To complete the Potemkin masquerade, I should just mention the planned meeting between some ordinary citizens of Mainz and your President, like the town-hall meetings in America. But don't think the assembly actually consisted of ordinary citizens. After the German delegation emphasized that they would not collect the questions beforehand and fake the conversation (as had happened at the meeting Rice had with students in France), the American delegation cancelled that meeting. An emperor shouldn't be annoyed by tough questions. Instead 20 so-called young leaders were chosen by the [conservative] Aspen Institute and the German Marshall Fund, and so a few hand-picked Germans were talking with the President instead of upset citizens.

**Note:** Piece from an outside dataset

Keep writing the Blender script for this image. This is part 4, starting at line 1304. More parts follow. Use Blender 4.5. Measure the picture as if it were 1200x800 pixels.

The overall feeling that remains is that we got trampled upon by the President's baggage - like those beds of roses at Buckingham palace, if you remember that "the-queen-is-not-amused" episode. Mainz was not blessed by this visit, it was doomed. Liberty of action was interrupted and the burden of costs for the visit remains in Germany. Diplomats are trained to accentuate symbolic gestures and the return to a dialogue, but average citizens have been stunned by how much less our freedoms were worth than George Bush's. The media worked fine for the President's propaganda and you won't hear too much about this, especially not outside of Germany. The latest Potemkin village was planned all too well and, as you know, the people have no role in this scenery. Welcome to the world of delusion.
Kind regards,
Oliver
Freedom loving leaders don't need to live in a bubble, the Europeans realize this. Will the American people ever figure it out?